Tuesday, January 23, 2018

“Passive Learner” to “Active Creator”

It was a blessing to be able to connect with Jam Gamble on her podcast (coming out soon) talking about speaking this morning. Jam is one of those people that just has a way of making you feel better about yourself only by being in her presence, which is a fantastic (and rare) gift to have.

One of the things that we talked about is the connection between being a good teacher and a good speaker.  I have thought about this a lot before the podcast, and as I look back at the early parts of my teaching career, I would say that I was an excellent speaker but not necessarily a good teacher.  I could talk all day, tell stories, make humorous connections to content, and my students would be engaged in the material.  When they would leave my classroom the following year, I would hear things from them like, “Mr. Couros, you were so much fun to listen to, and now it is hard to be with our new teacher because they make us do work.”  Early on in my career, I wore that statement like a badge of honor, but now I cringe at the fact that I set my students up to count on me to “engage” or even “entertain” them than to empower them to learn on their own.  If the students needed me to be interested in learning by the end of the year, I did more harm than good.

If you have read this blog for any amount of time, you have seen that I have often focused on moving from “engagement” to “empowerment”. This is something that I thought of while writing this post:

This is important to state…engagement and empowerment are not mutually exclusive from one another, but you can be engaged without being empowered, but if you are empowered, you are definitely engaged.

It is also important to understand that “lecture” is not a bad thing. I think that being a great storyteller and making content interesting is an essential trait of a modern day educator.

My point is that if the learning in the classroom is all about what the teacher does, and less about what the students create, then what is the long-term impact that this will have on our students? Do our kids learn that someone else will make it happen for them, or that they can make it happen for themselves? Yes, we need others on that journey to support us, but what is our contribution to solutions moving forward for ourselves and others?

If you want to see the effectiveness of a teacher, don’t look at what they do, but what their students do because of them.

From “The Innovator’s Mindset“:

“..we must keep in mind that a culture of compliance will not foster the environments we want for students or educators. Demanding compliance will not effectively prepare learners for being productive citizens today, nor in their futures.”

Not only is shifting the mindset from “engagement” to “empowerment” beneficial to our students (and in my belief, society as a whole), it is also advantageous to the teacher. In a time where teacher burnout and stress is becoming more of a factor in education, ramping up your passion for doing the majority of the work for your students will only accelerate this truth.  One of the best teachers I know told me that as she focused on becoming more innovative in the classroom and focused on empowering her students, she not only saw their learning go up but her workload going down.  How many of you reading this would take that trade-off?

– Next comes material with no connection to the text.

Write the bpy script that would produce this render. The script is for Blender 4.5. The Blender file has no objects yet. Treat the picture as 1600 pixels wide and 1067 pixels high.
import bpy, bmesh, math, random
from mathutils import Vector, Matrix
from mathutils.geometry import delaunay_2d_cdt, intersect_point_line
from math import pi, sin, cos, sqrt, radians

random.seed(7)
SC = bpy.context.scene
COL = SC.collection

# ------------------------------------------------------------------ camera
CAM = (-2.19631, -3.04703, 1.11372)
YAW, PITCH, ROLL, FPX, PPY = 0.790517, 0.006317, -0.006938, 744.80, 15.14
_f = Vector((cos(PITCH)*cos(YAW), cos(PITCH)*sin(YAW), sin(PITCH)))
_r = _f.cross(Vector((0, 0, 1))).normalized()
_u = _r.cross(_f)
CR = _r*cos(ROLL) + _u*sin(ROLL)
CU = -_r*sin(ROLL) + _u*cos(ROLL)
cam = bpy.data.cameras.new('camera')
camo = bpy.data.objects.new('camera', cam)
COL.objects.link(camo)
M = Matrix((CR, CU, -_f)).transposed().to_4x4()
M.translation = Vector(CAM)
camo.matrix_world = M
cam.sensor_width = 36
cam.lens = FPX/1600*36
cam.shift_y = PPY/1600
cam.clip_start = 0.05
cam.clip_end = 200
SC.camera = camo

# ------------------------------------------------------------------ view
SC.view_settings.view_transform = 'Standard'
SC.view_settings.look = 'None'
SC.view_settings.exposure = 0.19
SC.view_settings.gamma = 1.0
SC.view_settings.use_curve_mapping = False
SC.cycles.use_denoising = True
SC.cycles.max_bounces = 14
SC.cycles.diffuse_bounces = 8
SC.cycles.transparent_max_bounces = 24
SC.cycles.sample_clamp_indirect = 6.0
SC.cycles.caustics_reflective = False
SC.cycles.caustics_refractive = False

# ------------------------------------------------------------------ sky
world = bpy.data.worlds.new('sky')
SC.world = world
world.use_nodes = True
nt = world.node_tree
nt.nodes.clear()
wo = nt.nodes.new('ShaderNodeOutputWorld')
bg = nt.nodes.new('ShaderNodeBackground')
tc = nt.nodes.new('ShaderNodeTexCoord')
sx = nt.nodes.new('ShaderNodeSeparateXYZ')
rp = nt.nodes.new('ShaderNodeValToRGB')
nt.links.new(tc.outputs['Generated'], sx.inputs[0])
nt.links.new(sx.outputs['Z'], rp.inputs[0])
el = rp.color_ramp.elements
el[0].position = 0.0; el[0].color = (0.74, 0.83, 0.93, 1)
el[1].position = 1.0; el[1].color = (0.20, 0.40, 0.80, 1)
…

Think about this standard practice for many educators…

Teachers come in weeks early to decorate their classroom (and let’s be honest, often because they feel the pressure of other teachers doing the same thing), doing all of that work themselves.  They will make it picture perfect for their students, and show a bit of themselves on the walls. I used to do this early in my career and put every child’s name on a basketball to welcome to the classroom.  Imagined if you walked into that room and hated sports.  A student would be thinking, “Seriously? A year with this guy?”  So then we put in ALL of that work, and then we keep saying things like “our classroom.”  If it were “our classroom,” we would use that time to help kids have ownership over the room.  You can share a little piece of yourself in your space, but do the students see themselves through their creations, represented on the walls that they spend their days?  Take that approach and you get less work for the teacher, and more ownership and empowerment for the student.

If we continuously focus on “engaging” our students, will there be a point where creating high quality, high production videos, could replace the engaging content of a teacher, for less money?  I hope not, but we have to realize that content is everywhere, and if “meaningful creation” is not a factor in the work students do daily, what impact will that have on the profession?

Take a look at this picture created by my brother (Alec Couros)  years ago called “The Networked Teacher”:

Image by Alec Couros

Here is what we need to understand about the above picture; the technologies will change but the arrows won’t. We will never live in a time again where people won’t be able to create and share content with relative ease to the entire world.  That picture would not have been created when I went to school, but it exists now.  What does that reality change for our schools?

Shauna Cornwell recently wrote the post, “The Art of Science and Innovation,” where she gives distinct examples of students moving from “passive learner” to “active learner” or “creator.” Some of her ideas are listed below:

 

 

She sums up these ideas beautifully at the end of her post:

“There will always be a time and place for teachers to use a more lecture-style format, offer mini-lessons, and use direct teaching, but in today’s changing world we know that our students also need more than that.  Innovative teaching and learning is about finding a balance that offers our students more regular opportunity to play an active role in their own learning.”

As you read any new book or attend a new workshop, continuously ask the question, “Is this more about what the teacher can do for the student, or about empowering and finding ways so that the student can eventually do things for themselves?”  This subtle shift will be needed for our students to create their futures, instead of hoping someone else will do it for them.